What you should do:
State the number of lines with the string "pixels" in them, and nothing else.

Raw data:
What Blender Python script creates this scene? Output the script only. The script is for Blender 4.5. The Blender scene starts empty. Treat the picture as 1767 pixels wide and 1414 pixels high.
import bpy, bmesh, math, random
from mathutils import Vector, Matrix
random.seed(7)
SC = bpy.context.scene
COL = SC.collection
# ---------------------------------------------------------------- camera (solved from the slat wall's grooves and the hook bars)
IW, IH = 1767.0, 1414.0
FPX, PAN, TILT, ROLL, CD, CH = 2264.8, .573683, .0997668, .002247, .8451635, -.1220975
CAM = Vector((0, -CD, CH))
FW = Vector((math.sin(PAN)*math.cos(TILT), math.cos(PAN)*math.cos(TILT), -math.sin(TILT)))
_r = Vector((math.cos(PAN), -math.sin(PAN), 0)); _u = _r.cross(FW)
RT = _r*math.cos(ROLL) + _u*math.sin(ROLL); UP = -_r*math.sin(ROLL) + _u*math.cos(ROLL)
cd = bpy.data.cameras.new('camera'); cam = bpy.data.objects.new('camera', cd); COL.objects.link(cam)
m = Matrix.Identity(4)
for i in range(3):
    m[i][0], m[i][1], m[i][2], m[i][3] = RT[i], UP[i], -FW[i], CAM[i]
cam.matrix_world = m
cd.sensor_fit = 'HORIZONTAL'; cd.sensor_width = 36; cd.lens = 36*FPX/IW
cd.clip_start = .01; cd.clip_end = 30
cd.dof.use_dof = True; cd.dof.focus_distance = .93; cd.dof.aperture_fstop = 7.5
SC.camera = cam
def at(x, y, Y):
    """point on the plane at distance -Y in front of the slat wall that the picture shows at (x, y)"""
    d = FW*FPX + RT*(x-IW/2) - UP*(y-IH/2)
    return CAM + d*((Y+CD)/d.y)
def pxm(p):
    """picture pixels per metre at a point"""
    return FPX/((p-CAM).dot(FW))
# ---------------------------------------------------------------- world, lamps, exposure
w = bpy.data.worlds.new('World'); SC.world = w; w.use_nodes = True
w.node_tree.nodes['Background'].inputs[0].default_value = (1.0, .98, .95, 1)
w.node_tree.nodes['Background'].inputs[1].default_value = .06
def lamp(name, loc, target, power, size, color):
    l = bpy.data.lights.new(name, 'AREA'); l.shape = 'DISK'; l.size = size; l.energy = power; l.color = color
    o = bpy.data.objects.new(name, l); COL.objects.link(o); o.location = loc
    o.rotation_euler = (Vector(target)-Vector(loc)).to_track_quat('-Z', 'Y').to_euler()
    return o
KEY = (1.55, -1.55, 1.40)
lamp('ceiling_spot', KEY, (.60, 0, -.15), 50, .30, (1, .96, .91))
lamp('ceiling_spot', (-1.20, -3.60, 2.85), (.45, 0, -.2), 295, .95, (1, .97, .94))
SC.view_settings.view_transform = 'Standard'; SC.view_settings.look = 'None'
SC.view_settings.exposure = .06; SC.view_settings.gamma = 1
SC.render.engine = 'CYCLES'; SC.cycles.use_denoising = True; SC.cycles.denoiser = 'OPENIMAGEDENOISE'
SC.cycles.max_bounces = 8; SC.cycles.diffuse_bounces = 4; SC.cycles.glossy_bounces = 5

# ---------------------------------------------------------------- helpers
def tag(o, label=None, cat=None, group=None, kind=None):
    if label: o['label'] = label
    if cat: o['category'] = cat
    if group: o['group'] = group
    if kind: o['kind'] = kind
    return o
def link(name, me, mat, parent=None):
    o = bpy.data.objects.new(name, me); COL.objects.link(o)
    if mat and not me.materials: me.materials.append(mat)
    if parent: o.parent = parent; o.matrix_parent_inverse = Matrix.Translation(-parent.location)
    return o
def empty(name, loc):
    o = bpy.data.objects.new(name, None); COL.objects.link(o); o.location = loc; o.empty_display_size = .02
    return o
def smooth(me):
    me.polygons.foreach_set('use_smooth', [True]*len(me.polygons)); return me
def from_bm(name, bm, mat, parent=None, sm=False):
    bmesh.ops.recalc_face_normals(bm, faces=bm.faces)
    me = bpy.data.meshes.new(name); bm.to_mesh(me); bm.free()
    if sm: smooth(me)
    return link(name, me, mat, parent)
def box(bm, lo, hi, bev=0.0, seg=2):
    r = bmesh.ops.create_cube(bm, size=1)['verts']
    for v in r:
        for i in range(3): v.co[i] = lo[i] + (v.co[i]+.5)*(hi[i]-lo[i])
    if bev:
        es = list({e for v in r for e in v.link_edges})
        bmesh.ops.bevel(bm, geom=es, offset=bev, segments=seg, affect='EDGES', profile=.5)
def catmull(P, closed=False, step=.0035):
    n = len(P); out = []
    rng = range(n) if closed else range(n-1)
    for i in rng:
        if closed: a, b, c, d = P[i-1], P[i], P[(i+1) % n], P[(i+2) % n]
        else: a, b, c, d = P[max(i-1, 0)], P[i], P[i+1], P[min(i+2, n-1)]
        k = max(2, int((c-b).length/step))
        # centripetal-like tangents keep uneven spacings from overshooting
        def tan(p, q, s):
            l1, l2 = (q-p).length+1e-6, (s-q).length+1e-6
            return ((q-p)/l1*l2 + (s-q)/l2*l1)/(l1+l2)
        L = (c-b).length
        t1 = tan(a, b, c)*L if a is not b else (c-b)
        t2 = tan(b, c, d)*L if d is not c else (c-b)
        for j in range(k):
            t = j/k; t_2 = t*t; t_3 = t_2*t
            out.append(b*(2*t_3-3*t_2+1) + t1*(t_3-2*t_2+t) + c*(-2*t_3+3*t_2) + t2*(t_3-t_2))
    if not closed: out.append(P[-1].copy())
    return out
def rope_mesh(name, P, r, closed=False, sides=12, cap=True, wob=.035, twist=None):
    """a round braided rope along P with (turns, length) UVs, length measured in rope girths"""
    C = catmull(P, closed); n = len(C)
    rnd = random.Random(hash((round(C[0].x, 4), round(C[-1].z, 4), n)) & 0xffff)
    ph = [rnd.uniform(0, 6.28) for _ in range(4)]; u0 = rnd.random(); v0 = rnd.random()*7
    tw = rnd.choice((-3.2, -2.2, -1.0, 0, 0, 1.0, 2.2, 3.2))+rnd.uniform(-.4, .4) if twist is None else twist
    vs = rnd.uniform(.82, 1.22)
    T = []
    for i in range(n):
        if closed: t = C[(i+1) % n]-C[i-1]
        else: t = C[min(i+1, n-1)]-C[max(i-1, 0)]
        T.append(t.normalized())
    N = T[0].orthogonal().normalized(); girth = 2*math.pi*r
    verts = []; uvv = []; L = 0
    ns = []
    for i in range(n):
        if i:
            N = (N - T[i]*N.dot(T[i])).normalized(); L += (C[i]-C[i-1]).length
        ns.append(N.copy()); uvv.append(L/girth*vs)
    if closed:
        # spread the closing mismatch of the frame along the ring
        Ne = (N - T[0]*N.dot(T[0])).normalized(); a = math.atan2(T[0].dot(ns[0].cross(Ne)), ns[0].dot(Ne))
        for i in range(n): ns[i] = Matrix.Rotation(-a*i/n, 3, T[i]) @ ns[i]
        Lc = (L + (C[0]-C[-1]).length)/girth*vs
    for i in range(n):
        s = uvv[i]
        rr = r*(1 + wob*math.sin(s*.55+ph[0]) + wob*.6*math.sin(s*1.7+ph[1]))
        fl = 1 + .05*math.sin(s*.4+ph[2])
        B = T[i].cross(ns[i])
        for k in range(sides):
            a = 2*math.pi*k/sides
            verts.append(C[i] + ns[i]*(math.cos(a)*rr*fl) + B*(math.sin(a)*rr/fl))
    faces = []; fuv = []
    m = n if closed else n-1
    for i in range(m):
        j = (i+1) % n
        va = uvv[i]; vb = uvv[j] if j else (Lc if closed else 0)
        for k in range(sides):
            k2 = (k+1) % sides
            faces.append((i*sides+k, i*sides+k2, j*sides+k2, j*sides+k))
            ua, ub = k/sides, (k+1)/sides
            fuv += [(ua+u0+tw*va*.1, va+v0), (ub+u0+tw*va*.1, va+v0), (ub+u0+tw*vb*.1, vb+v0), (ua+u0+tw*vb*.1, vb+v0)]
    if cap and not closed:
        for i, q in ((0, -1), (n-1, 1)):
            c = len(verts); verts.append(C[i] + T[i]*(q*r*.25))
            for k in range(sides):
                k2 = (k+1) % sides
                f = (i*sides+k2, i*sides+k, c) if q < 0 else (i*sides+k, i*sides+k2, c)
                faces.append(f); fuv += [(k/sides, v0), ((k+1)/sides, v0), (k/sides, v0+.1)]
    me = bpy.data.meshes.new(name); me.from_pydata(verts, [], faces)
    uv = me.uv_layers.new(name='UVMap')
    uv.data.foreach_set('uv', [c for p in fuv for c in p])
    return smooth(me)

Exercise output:
2